## Work to complete
Among the records below, find each line that includes the string "scene" and copy it.
++++ Given data ++++
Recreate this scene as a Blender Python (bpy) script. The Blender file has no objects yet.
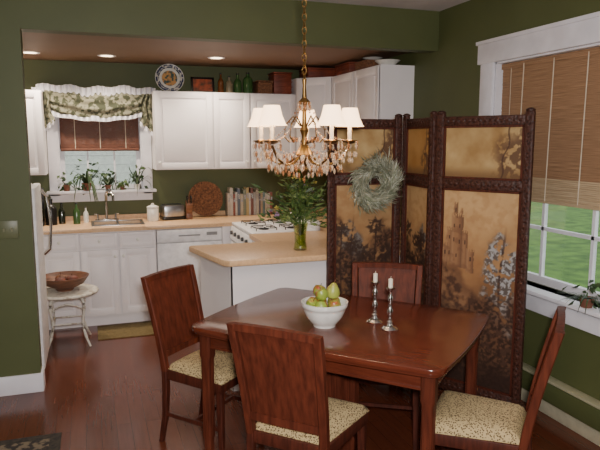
import bpy, bmesh, math, random
from mathutils import Vector, Matrix, Euler, noise
from math import sin, cos, pi, radians, sqrt
random.seed(7)
SC=bpy.context.scene
COL=SC.collection
R=random.uniform

# ------------------------------------------------------------------ materials
def lin(c):
    return tuple(((x/255)/12.92 if x/255<=.04045 else ((x/255+.055)/1.055)**2.4) for x in c)
def mat(name,c,rough=.5,metal=0,c2=None,scale=20,stretch=(1,1,1),bump=0,bscale=None,emit=None,es=0,trans=0,coat=0,detail=4,lo=.35,hi=.65,spec=.5,alpha=1,kind='noise'):
    m=bpy.data.materials.new(name); m.use_nodes=True
    nt=m.node_tree; b=nt.nodes['Principled BSDF']
    b.inputs['Base Color'].default_value=(*lin(c),1)
    b.inputs['Roughness'].default_value=rough
    b.inputs['Metallic'].default_value=metal
    b.inputs['Specular IOR Level'].default_value=spec
    b.inputs['Coat Weight'].default_value=coat
    b.inputs['Coat Roughness'].default_value=.15
    b.inputs['Transmission Weight'].default_value=trans
    b.inputs['Alpha'].default_value=alpha
    if emit: 
        b.inputs['Emission Color'].default_value=(*lin(emit),1); b.inputs['Emission Strength'].default_value=es
    tc=nt.nodes.new('ShaderNodeTexCoord'); mp=nt.nodes.new('ShaderNodeMapping')
    mp.inputs['Scale'].default_value=stretch
    nt.links.new(tc.outputs['Object'],mp.inputs['Vector'])
    if kind=='noise':
        n=nt.nodes.new('ShaderNodeTexNoise'); n.inputs['Scale'].default_value=scale; n.inputs['Detail'].default_value=detail
        out=n.outputs['Fac']
    else:
        n=nt.nodes.new('ShaderNodeTexVoronoi'); n.inputs['Scale'].default_value=scale
        out=n.outputs['Distance']
    nt.links.new(mp.outputs['Vector'],n.inputs['Vector'])
    if c2 is None: c2=tuple(max(0,x*.93) for x in c)
    r=nt.nodes.new('ShaderNodeValToRGB')
    r.color_ramp.elements[0].position=lo; r.color_ramp.elements[1].position=hi
    r.color_ramp.elements[0].color=(*lin(c2),1); r.color_ramp.elements[1].color=(*lin(c),1)
    nt.links.new(out,r.inputs['Fac']); nt.links.new(r.outputs['Color'],b.inputs['Base Color'])
    if bump:
        bp=nt.nodes.new('ShaderNodeBump'); bp.inputs['Strength'].default_value=bump; bp.inputs['Distance'].default_value=.01
        if bscale:
            n2=nt.nodes.new('ShaderNodeTexNoise'); n2.inputs['Scale'].default_value=bscale
            nt.links.new(mp.outputs['Vector'],n2.inputs['Vector']); out=n2.outputs['Fac']
        nt.links.new(out,bp.inputs['Height']); nt.links.new(bp.outputs['Normal'],b.inputs['Normal'])
    return m

GREEN=mat('wall_green_paint',(84,90,52),.6,c2=(80,86,49),scale=3,bump=.05,bscale=200)
WHITEP=mat('white_trim_paint',(238,236,242),.45,scale=5)
CABW=mat('cabinet_white',(247,241,241),.45,c2=(243,237,237),scale=4)
CEIL=mat('ceiling_white',(214,210,216),.8,scale=4)
CEILK=mat('kitchen_ceiling_tan',(126,98,76),.6,c2=(122,94,72),scale=3)
COUNTER=mat('laminate_counter',(228,190,146),.35,c2=(214,174,132),scale=60)
MAHOG=mat('mahogany',(100,47,31),.22,c2=(85,38,25),scale=9,stretch=(1,9,9),coat=.4)
MAHOGV=mat('mahogany_vertical',(100,49,33),.5,c2=(74,35,24),scale=5,stretch=(10,10,1),detail=8,spec=.12)
MAHOGD=mat('mahogany_dark',(84,40,28),.5,c2=(62,29,20),scale=9,stretch=(8,8,1),spec=.25)
CARVED=mat('carved_wood',(70,40,31),.5,c2=(42,24,19),scale=60,bump=.35,kind='voronoi',lo=.1,hi=.6,spec=.3)
FABRIC=mat('speckled_fabric',(190,166,120),.9,c2=(72,54,36),scale=120,kind='voronoi',lo=.26,hi=.5)
BRASS=mat('brass',(140,110,64),.38,metal=1)
SILVER=mat('silver',(205,203,200),.2,metal=1)
STEEL=mat('steel',(180,180,182),.3,metal=1)
BLACK=mat('black_plastic',(22,20,20),.3)
PORC=mat('porcelain',(240,238,230),.25,coat=.3)
CANDLE=mat('candle_wax',(235,225,205),.5)
APPL=mat('appliance_white',(248,246,246),.5)
LEAF=mat('leaf_green',(92,118,56),.5,c2=(54,80,34),scale=12)
LEAFD=mat('leaf_dark',(64,90,44),.5,c2=(34,56,26),scale=12)
LEAFL=mat('leaf_light',(134,150,88),.6,c2=(98,122,62),scale=12)
SILVLEAF=mat('silver_leaf',(204,206,190),.7,c2=(146,150,130),scale=14)
TERRA=mat('terracotta',(120,76,58),.8,scale=20)
SOIL=mat('soil',(40,28,20),.9)
BAMBOO=mat('bamboo',(172,134,100),.7,c2=(130,98,70),scale=22,stretch=(1,.25,18),detail=6)
BAMBOOD=mat('bamboo_dark',(116,70,50),.7,c2=(76,44,34),scale=18,stretch=(1,1,14))
CORD=mat('cord',(215,200,175),.8)
BASKET=mat('basket',(142,96,64),.8,c2=(92,60,40),scale=60,bump=.6)
WOODB=mat('turned_wood',(126,84,60),.45,c2=(90,56,40),scale=8,stretch=(1,1,5))
BOWLM=mat('patterned_wood',(132,88,64),.45,c2=(88,56,42),scale=10,stretch=(1,1,6))
SHADE=mat('shade_cloth',(250,232,206),.9,emit=(255,206,156),es=4.6)
BULB=mat('bulb_glow',(255,240,210),.5,emit=(255,220,160),es=12)
def simple_mix(name,col,fac,gcol=(255,255,255),rough=.05):
    m=bpy.data.materials.new(name); m.use_nodes=True; nt=m.node_tree
    for n in list(nt.nodes): nt.nodes.remove(n)
    o=nt.nodes.new('ShaderNodeOutputMaterial'); mx=nt.nodes.new('ShaderNodeMixShader'); t=nt.nodes.new('ShaderNodeBsdfTransparent'); g=nt.nodes.new('ShaderNodeBsdfGlossy')
    t.inputs['Color'].default_value=(*lin(col),1); g.inputs['Roughness'].default_value=rough; g.inputs['Color'].default_value=(*lin(gcol),1)
    mx.inputs['Fac'].default_value=fac
    nt.links.new(t.outputs[0],mx.inputs[1]); nt.links.new(g.outputs[0],mx.inputs[2]); nt.links.new(mx.outputs[0],o.inputs[0]); return m
GLASS=simple_mix('pane_glass',(248,252,250),.05)
VGLASS=simple_mix('vase_glass',(232,238,206),.16)
CRYST=mat('crystal',(226,206,182),.06,c2=(190,164,136),scale=90,coat=1,alpha=.48)
AMBER=mat('amber_crystal',(190,134,90),.08,c2=(130,80,50),scale=90,coat=1,alpha=.62)

def floor_mat():
    m=bpy.data.materials.new('plank_floor'); m.use_nodes=True; nt=m.node_tree; b=nt.nodes['Principled BSDF']
    tc=nt.nodes.new('ShaderNodeTexCoord'); mp=nt.nodes.new('ShaderNodeMapping'); mp.inputs['Rotation'].default_value=(0,0,radians(90))
    nt.links.new(tc.outputs['Object'],mp.inputs['Vector'])
    br=nt.nodes.new('ShaderNodeTexBrick'); br.inputs['Scale'].default_value=1; br.inputs['Mortar Size'].default_value=.0009
    br.inputs['Brick Width'].default_value=.9; br.inputs['Row Height'].default_value=.085; br.inputs['Bias'].default_value=0
    br.inputs['Color1'].default_value=(*lin((112,59,39)),1); br.inputs['Color2'].default_value=(*lin((101,52,34)),1); br.inputs['Mortar'].default_value=(*lin((66,32,22)),1)
    nt.links.new(mp.outputs['Vector'],br.inputs['Vector'])
    mp2=nt.nodes.new('ShaderNodeMapping'); mp2.inputs['Scale'].default_value=(30,2,1); nt.links.new(tc.outputs['Object'],mp2.inputs['Vector'])
    n=nt.nodes.new('ShaderNodeTexNoise'); n.inputs['Scale'].default_value=2; n.inputs['Detail'].default_value=6; nt.links.new(mp2.outputs['Vector'],n.inputs['Vector'])
    mx=nt.nodes.new('ShaderNodeMix'); mx.data_type='RGBA'; mx.blend_type='MULTIPLY'; mx.inputs['Factor'].default_value=.45
    nt.links.new(br.outputs['Color'],mx.inputs[6]); nt.links.new(n.outputs['Fac'],mx.inputs[7]); 
    nt.links.new(mx.outputs[2],b.inputs['Base Color']); b.inputs['Roughness'].default_value=.2
    return m
FLOORM=floor_mat()
def attr_mat():
    m=bpy.data.materials.new('painted_canvas'); m.use_nodes=True; nt=m.node_tree; b=nt.nodes['Principled BSDF']
    a=nt.nodes.new('ShaderNodeAttribute'); a.attribute_name='Col'
    nt.links.new(a.outputs['Color'],b.inputs['Base Color']); b.inputs['Roughness'].default_value=.6; b.inputs['Specular IOR Level'].default_value=.2; return m
CANVAS=attr_mat()

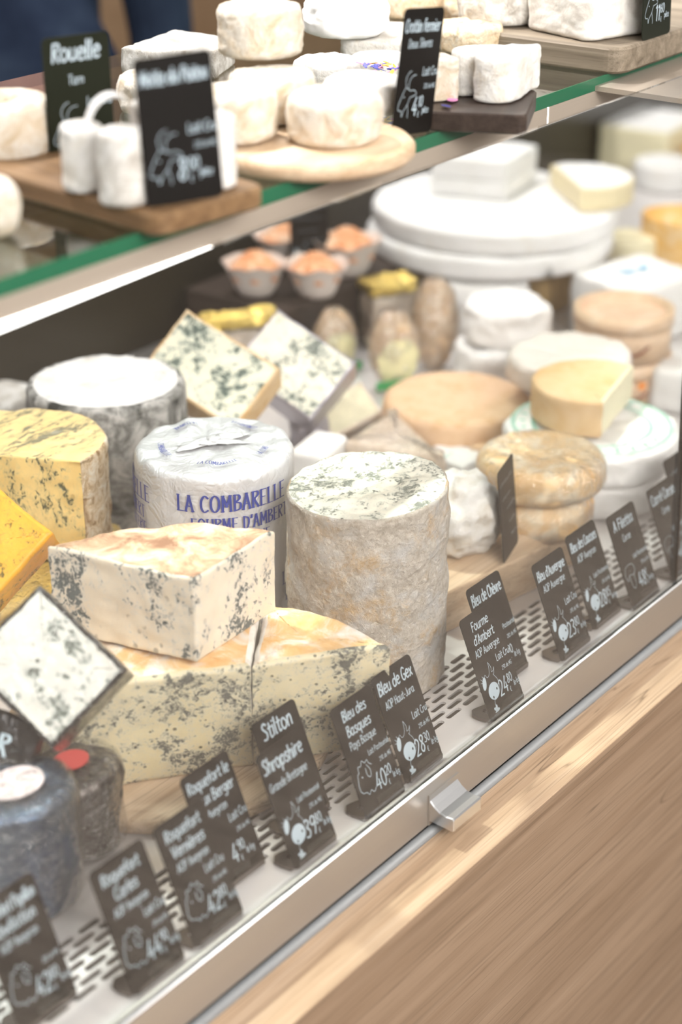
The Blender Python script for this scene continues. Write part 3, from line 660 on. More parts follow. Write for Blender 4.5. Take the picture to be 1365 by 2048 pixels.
++++
## Correct result
Recreate this scene as a Blender Python (bpy) script. The Blender file has no objects yet.
SC=bpy.context.scene
The Blender Python script for this scene continues. Write part 3, from line 660 on. More parts follow. Write for Blender 4.5. Take the picture to be 1365 by 2048 pixels.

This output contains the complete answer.